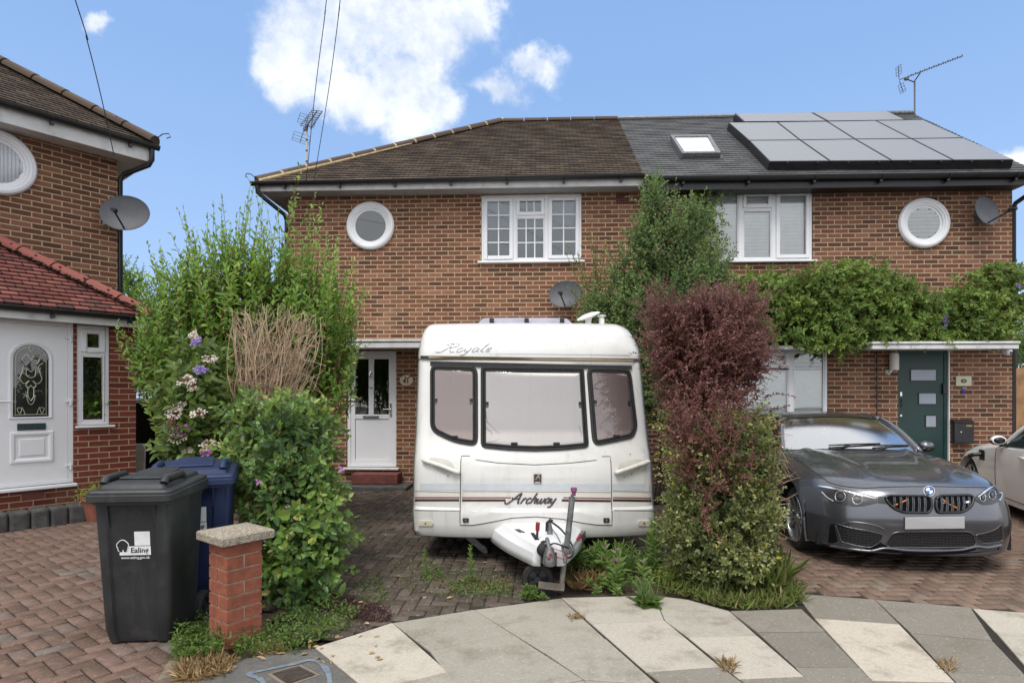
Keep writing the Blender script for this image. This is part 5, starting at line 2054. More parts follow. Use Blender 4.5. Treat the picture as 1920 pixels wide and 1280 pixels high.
def lean(z):                                # the van stands slightly out of true
    return -0.034 * max(0.0, min(1, (z - .3) / 1.8))


def top_drop(x, z):
    if z < 1.95:
        return 0.0
    w_ = .22 if x > 0 else .12
    e = max(0.0, (abs(x) - (HWID - w_)) / w_)
    return ((0.12 if x > 0 else .075) * e ** 2.4) * min(1, (z - 1.95) / 0.25)


pz = cprof[:16]


def fy(x, z):
    return float(np.interp(z, pz[:, 1], pz[:, 0]) if z < 1.918 else np.interp(z, cprof[17:25, 1], cprof[17:25, 0])) + plan_bulge((x - lean(z)) / hw_at(z) * HWID)


def cv(px, py, off=0.0):
    """Pixel of the photograph -> (x, z) on the caravan's curved front."""
    y = 0.1
    for _ in range(12):
        x, z = CF.hit(px, py, y - off)
        y = fy(max(-HWID, min(HWID, x)), z)
    return x, z


cols = [-1 + 2 * k / 44 for k in range(45)]
cols = sorted(set([round(math.sin(c * math.pi / 2) * .5 + c * .5, 5) for c in cols] + [s * v for s in (-1, 1) for v in (.93, .955, .975, .99, 1.0)]))
rows = []
for (y, z) in cprof:
    zz = z
    row = []
    for c in cols:
        x = c * hw_at(zz)
        fade = 1.0 if y < .7 else max(0.0, 1 - (y - .7) / 1.2)
        row.append((x + lean(zz), y + plan_bulge(c * HWID) * fade, zz - top_drop(c * HWID, zz)))
    rows.append(row)
b = MB()
b.grid(rows)
body = b.build('body', M['caravan_white'], cv_root, smooth=True, autosmooth=28)
b = MB()
for s in (0, -1):
    b.face([r[s] for r in rows])
b.build('side_panels', M['caravan_white'], cv_root)
b = MB()
for s in (-1, 1):                           # awning rail along the front edge
    pts = [Vector((s * (hw_at(z) + .004) + lean(z), y + plan_bulge(HWID) * (1 if y < .7 else max(0, 1 - (y - .7) / 1.2)) + .012, z - top_drop(HWID, z))) for y, z in cprof[1:28]]
    b.tube(pts, 0.011, 6)
b.build('awning_rail', M['seam'], cv_root, smooth=True)
b = MB()
b.box(-1.0, 1.0, .35, 5.0, .20, .24)
b.build('floor_pan', M['black_hole'], cv_root)


def cpatch(name, outline, off, mat_, parent=None, rings=5, edge=0.0, is_px=True, step=0.05):
    """A panel that follows the caravan's front: outline in pixels or (x, z)."""
    o2 = [cv(*p) for p in outline] if is_px else outline
    o2 = dense(o2, step)
    cx_ = sum(p[0] for p in o2) / len(o2)
    cz_ = sum(p[1] for p in o2) / len(o2)
    b_ = MB()
    rws = []
    if edge:
        rws.append([(x, fy(x, z) + .004, z) for x, z in o2])
    for k in range(rings):
        f = 1 - k / rings
        rws.append([(cx_ + (x - cx_) * f, fy(cx_ + (x - cx_) * f, cz_ + (z - cz_) * f) - off, cz_ + (z - cz_) * f) for x, z in o2])
    b_.grid(rws, close_u=True)
    c = len(rws[-1])
    for k in range(c):
        b_.face([rws[-1][k], rws[-1][(k + 1) % c], (cx_, fy(cx_, cz_) - off, cz_)])
    return b_.build(name, mat_, parent or cv_root, smooth=True, autosmooth=50)


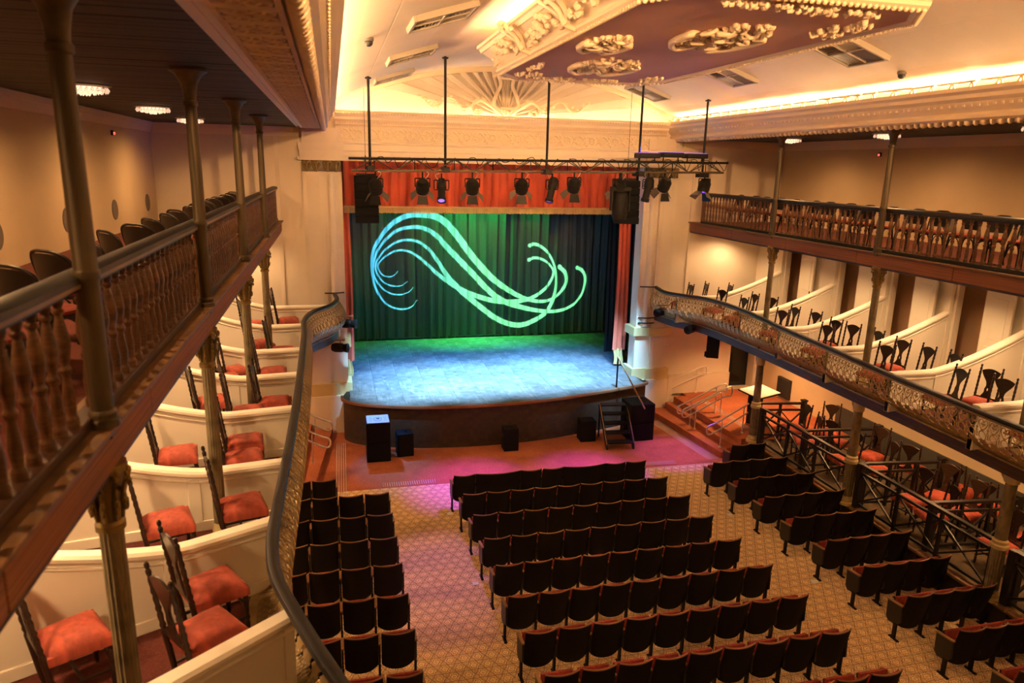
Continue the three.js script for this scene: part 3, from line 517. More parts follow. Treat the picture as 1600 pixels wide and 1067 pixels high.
// small red beacons by the gallery cornice
for (const [s, z] of [[-1, -2.2], [1, -1.5]]) {
  const t = thing('alarm_beacon', `tiny red-lit alarm beacon high on the ${s < 0 ? 'left' : 'right'} gallery wall`, 'alarm', [s * XW, 7.92, z]);
  mesh(rbox(0.05, 0.10, 0.08, -s * 0.02, 0, 0), M.black, 'housing', t);
  mesh(new THREE.SphereGeometry(0.03, 10, 8).translate(-s * 0.05, -0.01, 0), std(lin(0.6, 0.05, 0.04), 0.4, { emissive: lin(1, 0.08, 0.06), emissiveIntensity: 1.2 }), 'lamp_lens', t);
}
// crystal ceiling lamps of the galleries
for (const s of [-1, 1]) (s < 0 ? [-3.0, 0.47, 4.11, 7.7, 11.3] : [-2.7, 0.75, 4.3, 7.8]).forEach((z, i) => {
  const at = V(s * (s < 0 ? 7.52 : 7.1), 8.3, z);
  const t = thing('ceiling_lamp', `round crystal ceiling lamp, ${ORD[i]} from the stage above the ${s < 0 ? 'left' : 'right'} upper gallery`, 'lamp', at.toArray(), 0, 'gallery ceiling lamps');
  mesh(lathe([[0, 0], [0.30, 0], [0.30, -0.015], [0.24, -0.03], [0, -0.03]], 24), M.gilt, 'canopy', t);
  mesh(lathe([[0, -0.032], [0.2, -0.032], [0.2, -0.05], [0, -0.05]], 20), M.bulb, 'lamp_disc', t);
  const cr = []; for (let r = 0; r < 4; r++) for (let k = 0; k < 8 + r * 6; k++) { const a = k / (8 + r * 6) * 6.283; cr.push(new THREE.OctahedronGeometry(0.022, 0).scale(1, 1.7, 1).translate((0.05 + r * 0.068) * Math.cos(a), -0.10 + r * 0.012, (0.05 + r * 0.068) * Math.sin(a))); }
  mesh(join(cr), M.crystal, 'crystal_drops', t, 'stuff');
  spot(at.clone().add(V(0, -0.16, 0)), at.clone().add(V(0, -2, 0)), WARM, L.gallery, 1.5, 1, 4);
});

// ---------------------------------------------------------------- chairs of the boxes and of the galleries
const legG = lathe([[0, 0], [0.014, 0], [0.018, 0.03], [0.022, 0.10], [0.016, 0.13], [0.026, 0.155], [0.017, 0.18], [0.022, 0.26], [0.027, 0.32], [0.02, 0.34], [0.026, 0.36], [0.026, 0.42], [0, 0.42]], 9);
const backPostG = lathe([[0, 0.0], [0.016, 0], [0.022, 0.1], [0.024, 0.42], [0.024, 0.48], [0.017, 0.50], [0.025, 0.53], [0.018, 0.56], [0.023, 0.62], [0.016, 0.65], [0.024, 0.68], [0.017, 0.71], [0.022, 0.77], [0.016, 0.80], [0.024, 0.83], [0.018, 0.87], [0.022, 0.93], [0.015, 0.965], [0.021, 0.99], [0.021, 1.01], [0.012, 1.025], [0.02, 1.05], [0.016, 1.075], [0, 1.085]], 9);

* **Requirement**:
Print the data above verbatim from the first line through the line holding "return -0.034 *", leaving every picture out.

* **Worked answer**:
Keep writing the Blender script for this image. This is part 5, starting at line 2054. More parts follow. Use Blender 4.5. Treat the picture as 1920 pixels wide and 1280 pixels high.
def lean(z):                                # the van stands slightly out of true
    return -0.034 * max(0.0, min(1, (z - .3) / 1.8))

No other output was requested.